> _Raw data_
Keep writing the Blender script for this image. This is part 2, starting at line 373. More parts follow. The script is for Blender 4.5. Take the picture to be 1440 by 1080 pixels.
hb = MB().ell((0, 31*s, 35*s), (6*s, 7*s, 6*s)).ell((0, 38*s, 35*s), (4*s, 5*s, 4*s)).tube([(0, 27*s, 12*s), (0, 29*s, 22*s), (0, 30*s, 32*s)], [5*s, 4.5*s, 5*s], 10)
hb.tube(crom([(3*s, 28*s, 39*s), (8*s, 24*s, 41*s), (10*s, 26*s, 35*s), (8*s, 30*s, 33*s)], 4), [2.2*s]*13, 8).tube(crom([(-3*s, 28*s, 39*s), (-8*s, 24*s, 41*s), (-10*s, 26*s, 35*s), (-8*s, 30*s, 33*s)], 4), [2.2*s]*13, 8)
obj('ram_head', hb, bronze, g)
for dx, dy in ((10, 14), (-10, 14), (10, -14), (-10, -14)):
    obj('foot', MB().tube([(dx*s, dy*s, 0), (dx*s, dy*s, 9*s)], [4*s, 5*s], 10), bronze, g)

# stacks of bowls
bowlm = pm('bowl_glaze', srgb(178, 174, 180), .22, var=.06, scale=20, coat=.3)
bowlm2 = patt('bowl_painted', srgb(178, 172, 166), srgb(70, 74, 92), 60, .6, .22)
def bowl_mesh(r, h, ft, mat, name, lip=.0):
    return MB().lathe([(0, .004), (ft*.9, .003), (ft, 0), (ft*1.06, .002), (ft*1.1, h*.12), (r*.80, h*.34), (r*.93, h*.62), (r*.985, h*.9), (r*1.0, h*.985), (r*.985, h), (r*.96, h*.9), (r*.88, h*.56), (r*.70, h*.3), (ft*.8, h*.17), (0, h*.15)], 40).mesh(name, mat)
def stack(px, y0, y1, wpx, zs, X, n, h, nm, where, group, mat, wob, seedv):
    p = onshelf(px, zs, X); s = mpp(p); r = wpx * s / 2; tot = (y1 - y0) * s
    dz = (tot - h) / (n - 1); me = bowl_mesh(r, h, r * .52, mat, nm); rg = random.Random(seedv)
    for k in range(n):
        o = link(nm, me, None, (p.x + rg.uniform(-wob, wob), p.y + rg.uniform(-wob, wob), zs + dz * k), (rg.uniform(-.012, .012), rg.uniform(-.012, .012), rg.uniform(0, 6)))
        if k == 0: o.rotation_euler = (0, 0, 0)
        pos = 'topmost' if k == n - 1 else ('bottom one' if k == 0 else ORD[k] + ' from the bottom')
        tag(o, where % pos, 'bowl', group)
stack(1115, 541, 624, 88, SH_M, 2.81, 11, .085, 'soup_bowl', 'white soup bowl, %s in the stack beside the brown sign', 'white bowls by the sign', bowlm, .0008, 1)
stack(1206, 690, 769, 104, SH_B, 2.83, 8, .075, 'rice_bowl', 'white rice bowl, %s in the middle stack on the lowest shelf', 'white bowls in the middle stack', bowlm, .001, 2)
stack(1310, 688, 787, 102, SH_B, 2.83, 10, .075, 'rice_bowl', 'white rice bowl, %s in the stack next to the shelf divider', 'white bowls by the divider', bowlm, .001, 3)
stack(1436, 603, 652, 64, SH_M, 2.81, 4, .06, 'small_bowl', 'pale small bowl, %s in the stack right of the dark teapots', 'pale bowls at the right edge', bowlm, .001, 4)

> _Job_
Return the listing above word for word.

> _Correct response_
Keep writing the Blender script for this image. This is part 2, starting at line 373. More parts follow. The script is for Blender 4.5. Take the picture to be 1440 by 1080 pixels.
hb = MB().ell((0, 31*s, 35*s), (6*s, 7*s, 6*s)).ell((0, 38*s, 35*s), (4*s, 5*s, 4*s)).tube([(0, 27*s, 12*s), (0, 29*s, 22*s), (0, 30*s, 32*s)], [5*s, 4.5*s, 5*s], 10)
hb.tube(crom([(3*s, 28*s, 39*s), (8*s, 24*s, 41*s), (10*s, 26*s, 35*s), (8*s, 30*s, 33*s)], 4), [2.2*s]*13, 8).tube(crom([(-3*s, 28*s, 39*s), (-8*s, 24*s, 41*s), (-10*s, 26*s, 35*s), (-8*s, 30*s, 33*s)], 4), [2.2*s]*13, 8)
obj('ram_head', hb, bronze, g)
for dx, dy in ((10, 14), (-10, 14), (10, -14), (-10, -14)):
    obj('foot', MB().tube([(dx*s, dy*s, 0), (dx*s, dy*s, 9*s)], [4*s, 5*s], 10), bronze, g)

# stacks of bowls
bowlm = pm('bowl_glaze', srgb(178, 174, 180), .22, var=.06, scale=20, coat=.3)
bowlm2 = patt('bowl_painted', srgb(178, 172, 166), srgb(70, 74, 92), 60, .6, .22)
def bowl_mesh(r, h, ft, mat, name, lip=.0):
    return MB().lathe([(0, .004), (ft*.9, .003), (ft, 0), (ft*1.06, .002), (ft*1.1, h*.12), (r*.80, h*.34), (r*.93, h*.62), (r*.985, h*.9), (r*1.0, h*.985), (r*.985, h), (r*.96, h*.9), (r*.88, h*.56), (r*.70, h*.3), (ft*.8, h*.17), (0, h*.15)], 40).mesh(name, mat)
def stack(px, y0, y1, wpx, zs, X, n, h, nm, where, group, mat, wob, seedv):
    p = onshelf(px, zs, X); s = mpp(p); r = wpx * s / 2; tot = (y1 - y0) * s
    dz = (tot - h) / (n - 1); me = bowl_mesh(r, h, r * .52, mat, nm); rg = random.Random(seedv)
    for k in range(n):
        o = link(nm, me, None, (p.x + rg.uniform(-wob, wob), p.y + rg.uniform(-wob, wob), zs + dz * k), (rg.uniform(-.012, .012), rg.uniform(-.012, .012), rg.uniform(0, 6)))
        if k == 0: o.rotation_euler = (0, 0, 0)
        pos = 'topmost' if k == n - 1 else ('bottom one' if k == 0 else ORD[k] + ' from the bottom')
        tag(o, where % pos, 'bowl', group)
stack(1115, 541, 624, 88, SH_M, 2.81, 11, .085, 'soup_bowl', 'white soup bowl, %s in the stack beside the brown sign', 'white bowls by the sign', bowlm, .0008, 1)
stack(1206, 690, 769, 104, SH_B, 2.83, 8, .075, 'rice_bowl', 'white rice bowl, %s in the middle stack on the lowest shelf', 'white bowls in the middle stack', bowlm, .001, 2)
stack(1310, 688, 787, 102, SH_B, 2.83, 10, .075, 'rice_bowl', 'white rice bowl, %s in the stack next to the shelf divider', 'white bowls by the divider', bowlm, .001, 3)
stack(1436, 603, 652, 64, SH_M, 2.81, 4, .06, 'small_bowl', 'pale small bowl, %s in the stack right of the dark teapots', 'pale bowls at the right edge', bowlm, .001, 4)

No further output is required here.